Work to be completed: All the records that follow need to be reproduced exactly. Omit the images.

Raw data:
- - - -

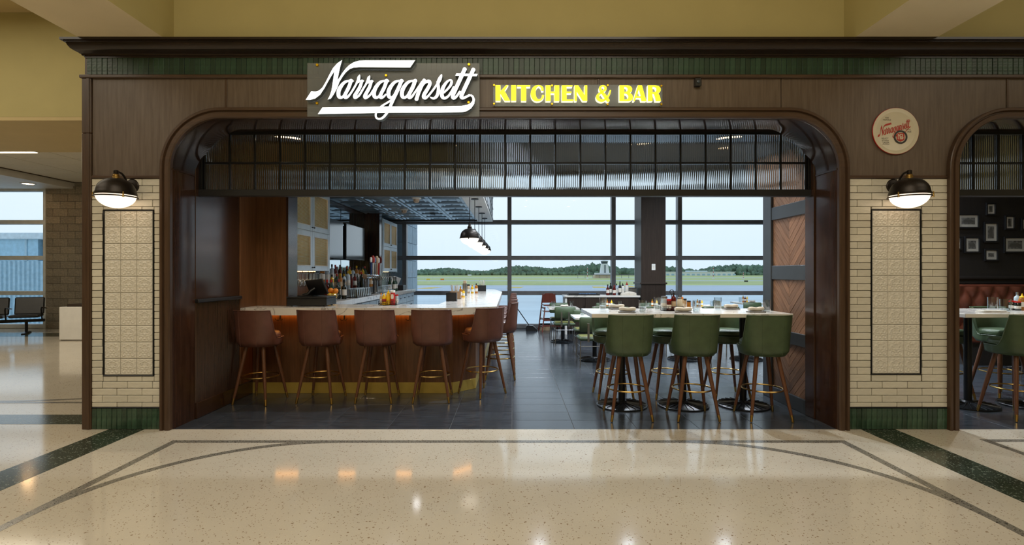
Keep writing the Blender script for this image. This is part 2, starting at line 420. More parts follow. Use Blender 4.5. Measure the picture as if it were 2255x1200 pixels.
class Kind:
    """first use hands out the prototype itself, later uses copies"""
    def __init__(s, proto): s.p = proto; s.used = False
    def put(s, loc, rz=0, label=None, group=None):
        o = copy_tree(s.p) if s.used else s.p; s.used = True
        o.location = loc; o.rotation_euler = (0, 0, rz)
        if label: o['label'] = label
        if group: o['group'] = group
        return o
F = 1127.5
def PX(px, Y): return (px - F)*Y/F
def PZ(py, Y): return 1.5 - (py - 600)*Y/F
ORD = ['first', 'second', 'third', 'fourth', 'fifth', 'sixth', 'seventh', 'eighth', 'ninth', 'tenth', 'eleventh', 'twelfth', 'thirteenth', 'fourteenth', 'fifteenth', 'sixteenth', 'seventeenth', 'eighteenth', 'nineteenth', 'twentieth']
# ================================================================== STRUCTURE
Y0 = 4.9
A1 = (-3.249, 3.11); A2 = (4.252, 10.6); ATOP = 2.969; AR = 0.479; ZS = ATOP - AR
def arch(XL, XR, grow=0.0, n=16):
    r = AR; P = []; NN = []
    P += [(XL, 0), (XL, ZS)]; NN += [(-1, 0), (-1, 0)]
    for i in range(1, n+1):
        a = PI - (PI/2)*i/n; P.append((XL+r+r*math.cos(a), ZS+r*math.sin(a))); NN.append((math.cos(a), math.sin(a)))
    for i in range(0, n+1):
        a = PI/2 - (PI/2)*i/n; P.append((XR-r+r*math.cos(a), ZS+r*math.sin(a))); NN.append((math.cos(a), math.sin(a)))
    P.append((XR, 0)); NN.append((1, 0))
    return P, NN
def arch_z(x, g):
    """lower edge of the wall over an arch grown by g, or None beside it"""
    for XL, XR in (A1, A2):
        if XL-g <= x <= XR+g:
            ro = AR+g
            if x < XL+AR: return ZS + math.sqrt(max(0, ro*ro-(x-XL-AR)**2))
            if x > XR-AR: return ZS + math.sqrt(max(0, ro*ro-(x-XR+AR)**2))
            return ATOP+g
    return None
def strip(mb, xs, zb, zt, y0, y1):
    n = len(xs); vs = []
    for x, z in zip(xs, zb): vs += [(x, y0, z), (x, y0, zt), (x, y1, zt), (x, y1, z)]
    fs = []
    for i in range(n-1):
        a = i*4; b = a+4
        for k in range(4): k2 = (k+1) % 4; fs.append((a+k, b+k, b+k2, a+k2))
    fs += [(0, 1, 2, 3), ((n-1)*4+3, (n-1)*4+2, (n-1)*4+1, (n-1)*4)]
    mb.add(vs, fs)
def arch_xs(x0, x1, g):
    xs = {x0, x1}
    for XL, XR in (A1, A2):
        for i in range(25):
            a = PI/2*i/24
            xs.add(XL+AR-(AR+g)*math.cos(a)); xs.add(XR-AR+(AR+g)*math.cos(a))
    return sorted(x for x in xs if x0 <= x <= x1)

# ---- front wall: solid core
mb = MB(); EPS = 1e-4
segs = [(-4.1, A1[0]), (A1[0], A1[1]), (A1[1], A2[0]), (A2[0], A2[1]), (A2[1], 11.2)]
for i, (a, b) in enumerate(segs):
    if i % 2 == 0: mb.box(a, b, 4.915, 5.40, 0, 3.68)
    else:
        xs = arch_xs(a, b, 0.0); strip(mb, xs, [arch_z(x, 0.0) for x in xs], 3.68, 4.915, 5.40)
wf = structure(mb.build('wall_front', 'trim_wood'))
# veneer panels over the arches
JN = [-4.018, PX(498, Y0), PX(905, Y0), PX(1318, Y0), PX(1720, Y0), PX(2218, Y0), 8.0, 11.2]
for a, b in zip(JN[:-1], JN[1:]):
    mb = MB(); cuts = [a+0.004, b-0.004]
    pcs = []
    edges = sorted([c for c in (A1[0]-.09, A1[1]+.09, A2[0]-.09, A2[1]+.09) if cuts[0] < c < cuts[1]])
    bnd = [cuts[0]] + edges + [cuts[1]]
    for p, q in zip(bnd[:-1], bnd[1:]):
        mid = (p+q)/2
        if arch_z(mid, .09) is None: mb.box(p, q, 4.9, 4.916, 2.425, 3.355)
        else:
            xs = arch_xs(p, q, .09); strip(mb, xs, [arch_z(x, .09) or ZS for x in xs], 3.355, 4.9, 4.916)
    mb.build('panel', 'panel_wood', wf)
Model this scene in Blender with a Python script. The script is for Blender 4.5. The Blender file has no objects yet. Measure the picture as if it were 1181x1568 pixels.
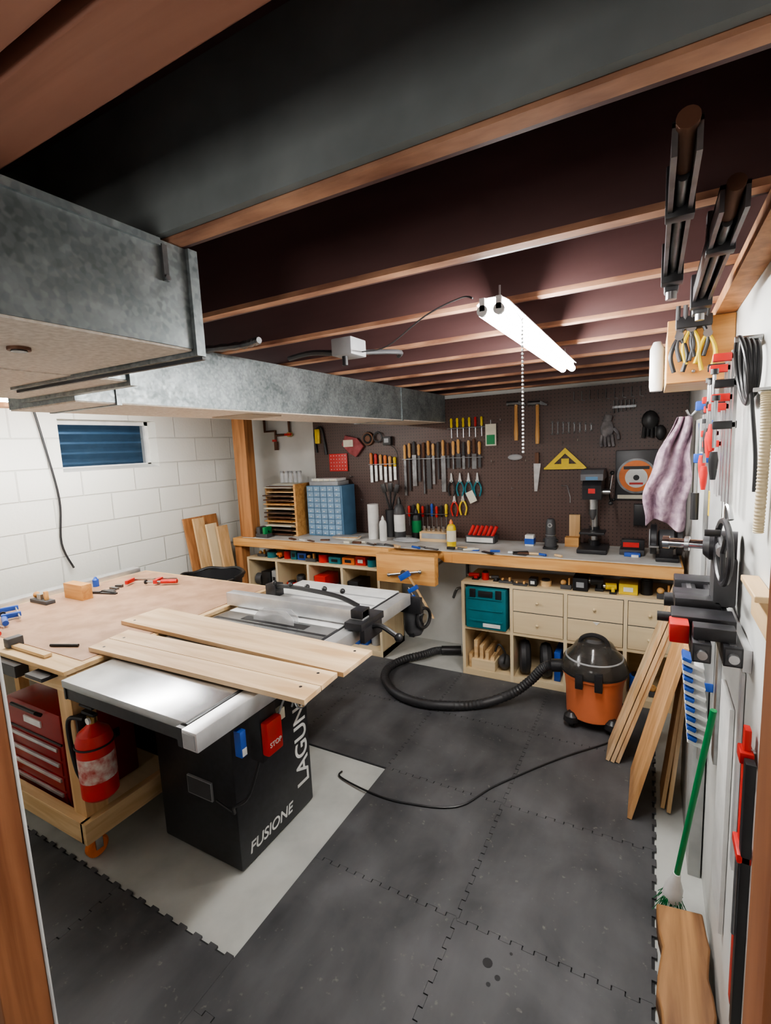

- - - -

Final answer:
Keep writing the Blender script for this image. This is part 2, starting at line 420. More parts follow. Use Blender 4.5. Measure the picture as if it were 2255x1200 pixels.
class Kind:
    """first use hands out the prototype itself, later uses copies"""
    def __init__(s, proto): s.p = proto; s.used = False
    def put(s, loc, rz=0, label=None, group=None):
        o = copy_tree(s.p) if s.used else s.p; s.used = True
        o.location = loc; o.rotation_euler = (0, 0, rz)
        if label: o['label'] = label
        if group: o['group'] = group
        return o
F = 1127.5
def PX(px, Y): return (px - F)*Y/F
def PZ(py, Y): return 1.5 - (py - 600)*Y/F
ORD = ['first', 'second', 'third', 'fourth', 'fifth', 'sixth', 'seventh', 'eighth', 'ninth', 'tenth', 'eleventh', 'twelfth', 'thirteenth', 'fourteenth', 'fifteenth', 'sixteenth', 'seventeenth', 'eighteenth', 'nineteenth', 'twentieth']
# ================================================================== STRUCTURE
Y0 = 4.9
A1 = (-3.249, 3.11); A2 = (4.252, 10.6); ATOP = 2.969; AR = 0.479; ZS = ATOP - AR
def arch(XL, XR, grow=0.0, n=16):
    r = AR; P = []; NN = []
    P += [(XL, 0), (XL, ZS)]; NN += [(-1, 0), (-1, 0)]
    for i in range(1, n+1):
        a = PI - (PI/2)*i/n; P.append((XL+r+r*math.cos(a), ZS+r*math.sin(a))); NN.append((math.cos(a), math.sin(a)))
    for i in range(0, n+1):
        a = PI/2 - (PI/2)*i/n; P.append((XR-r+r*math.cos(a), ZS+r*math.sin(a))); NN.append((math.cos(a), math.sin(a)))
    P.append((XR, 0)); NN.append((1, 0))
    return P, NN
def arch_z(x, g):
    """lower edge of the wall over an arch grown by g, or None beside it"""
    for XL, XR in (A1, A2):
        if XL-g <= x <= XR+g:
            ro = AR+g
            if x < XL+AR: return ZS + math.sqrt(max(0, ro*ro-(x-XL-AR)**2))
            if x > XR-AR: return ZS + math.sqrt(max(0, ro*ro-(x-XR+AR)**2))
            return ATOP+g
    return None
def strip(mb, xs, zb, zt, y0, y1):
    n = len(xs); vs = []
    for x, z in zip(xs, zb): vs += [(x, y0, z), (x, y0, zt), (x, y1, zt), (x, y1, z)]
    fs = []
    for i in range(n-1):
        a = i*4; b = a+4
        for k in range(4): k2 = (k+1) % 4; fs.append((a+k, b+k, b+k2, a+k2))
    fs += [(0, 1, 2, 3), ((n-1)*4+3, (n-1)*4+2, (n-1)*4+1, (n-1)*4)]
    mb.add(vs, fs)
def arch_xs(x0, x1, g):
    xs = {x0, x1}
    for XL, XR in (A1, A2):
        for i in range(25):
            a = PI/2*i/24
            xs.add(XL+AR-(AR+g)*math.cos(a)); xs.add(XR-AR+(AR+g)*math.cos(a))
    return sorted(x for x in xs if x0 <= x <= x1)

# ---- front wall: solid core
mb = MB(); EPS = 1e-4
segs = [(-4.1, A1[0]), (A1[0], A1[1]), (A1[1], A2[0]), (A2[0], A2[1]), (A2[1], 11.2)]
for i, (a, b) in enumerate(segs):
    if i % 2 == 0: mb.box(a, b, 4.915, 5.40, 0, 3.68)
    else:
        xs = arch_xs(a, b, 0.0); strip(mb, xs, [arch_z(x, 0.0) for x in xs], 3.68, 4.915, 5.40)
wf = structure(mb.build('wall_front', 'trim_wood'))
# veneer panels over the arches
JN = [-4.018, PX(498, Y0), PX(905, Y0), PX(1318, Y0), PX(1720, Y0), PX(2218, Y0), 8.0, 11.2]
for a, b in zip(JN[:-1], JN[1:]):
    mb = MB(); cuts = [a+0.004, b-0.004]
    pcs = []
    edges = sorted([c for c in (A1[0]-.09, A1[1]+.09, A2[0]-.09, A2[1]+.09) if cuts[0] < c < cuts[1]])
    bnd = [cuts[0]] + edges + [cuts[1]]
    for p, q in zip(bnd[:-1], bnd[1:]):
        mid = (p+q)/2
        if arch_z(mid, .09) is None: mb.box(p, q, 4.9, 4.916, 2.425, 3.355)
        else:
            xs = arch_xs(p, q, .09); strip(mb, xs, [arch_z(x, .09) or ZS for x in xs], 3.355, 4.9, 4.916)
    mb.build('panel', 'panel_wood', wf)
Model this scene in Blender with a Python script. The script is for Blender 4.5. The Blender file has no objects yet. Measure the picture as if it were 1181x1568 pixels.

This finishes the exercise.